« Exclusivité » : précisons

D’après ce qui se dit sur le web, il y aurait « exclusivité » pour les partenaires. Qu’est-ce ? Exclusivité sur les scans (après numérisation donc) ? Exclusivité sur les objets « livres » ayant servi à la numérisation ? Exclusivité sur les œuvres intellectuelles portées par ces livres ? La bonne réponse semble être la première option : l’exclusivité sur les scans porte sur les scans. Les objets « livres » originaux seront toujours disponibles à la BnF dans les mêmes conditions qu’actuellement, sauf probablement quelque temps pendant leur numérisation.


Les œuvres intellectuelles portées par ces livres seront toujours dans le domaine public, à savoir qu’on pourra encore les voir ou les entendre, les remixer, les commercialiser, etc. Autrement dit, les œuvres intellectuelles portées par ces livres et vinyles restent dans le domaine public… De toutes façons, à moins d’une loi qui retire le statut de domaine public (comme URAA, et je crois que c’est la seule), il n’y a pas trop à craindre qu’une entité puisse détruire ce statut de domaine public, et surtout pas une entité qui ne rédige pas les lois.

Accessibilité des livres

Certains objectent que les livres en question, datant d’avant 1700 ne sont et ne seront pas accessibles à tout un chacun -- alors qu’ils sont dans le domaine public -- car ils sont : (1) à Paris, (2) dans une salle difficile d’accès (semble-t-il, je ne connais pas), (3) fragiles donc réservé aux personnes sachant les manipuler, donc possiblement prendre rendez-vous. Ces raisons sont des raisons pratiques liées à la conservation des objets « livres » et sont déconnectées de la question du domaine public (ou pas).

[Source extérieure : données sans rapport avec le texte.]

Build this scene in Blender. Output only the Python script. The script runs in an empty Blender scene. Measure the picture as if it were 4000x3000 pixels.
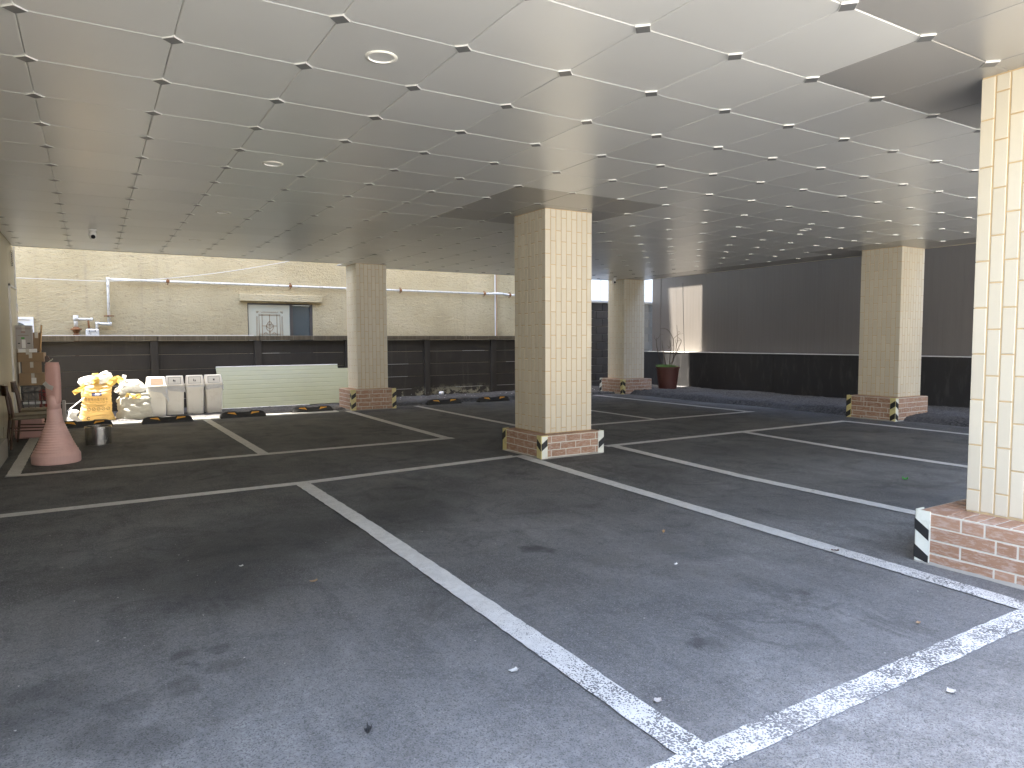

Aussi, même si ce partenariat va permettre à ce qu’ils soit disponibles Quelque-Part sous forme numérique, et même si on aurait pu préférer qu’ils soient disponibles partout -- dont sur Internet --, je ne crois pas que le débat devrait porter sur les conditions d’accès aux livres physiques, c’est un autre débat. Même si on peut regretter que ces satanés objets physiques ne soient disponibles qu’à un seul endroit physique et qu’ils soient aussi fragiles.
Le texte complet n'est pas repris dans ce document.